Photon flow: A three-dimensional expression of the light field using volume photon mapping

Abstract

This paper proposes a new method to depict the light field based on the volume photon mapping algorithm. In the context of the light field simulation, a participating medium serves to deposit the photons, but does not disturb their propagation. The photons are therefore neither scattered nor absorbed in order to preserve their energy and trajectory within the environment, thus providing an unbiased luminance distribution. A visualisation of the photon distribution enables an intuitive interpretation of the light propagation that helps designers to understand the basic light field in the space. In addition to visualisation, the magnitude of the simulated physical light field can be numerically evaluated from the volume photon map distribution using, for example, cubic and scalar illuminance.
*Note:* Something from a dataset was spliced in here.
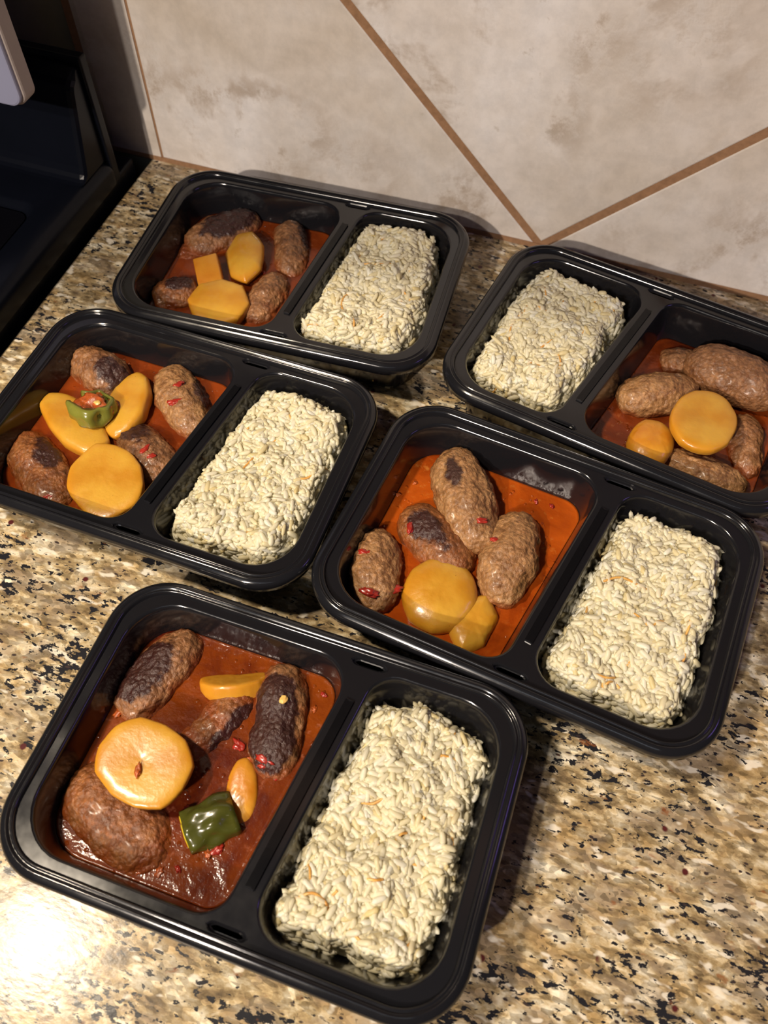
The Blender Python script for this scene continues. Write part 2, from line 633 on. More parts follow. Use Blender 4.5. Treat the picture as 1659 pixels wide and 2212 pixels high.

This can further inform the designer on the light density distribution in the space, since the latter directly correlates with the density of the photons, and therefore the scalar illuminance. The accuracy of the proposed method was ascertained by comparing it with the original RADIANCE. Furthermore, its advantage in visualisation was demonstrated using a complex case study involving strong indirect lighting, reinforced by a comparison of the simulation and measurement in the actual space. In addition, photon mapping was found to evaluate illuminance in multiple grid points much faster than RADIANCE Classic, notably due to the complex ambient lighting from specular reflections. The implementation of the specialised volume photon mapping software is now part of the RADIANCE software and is available as a lighting research tool for the community.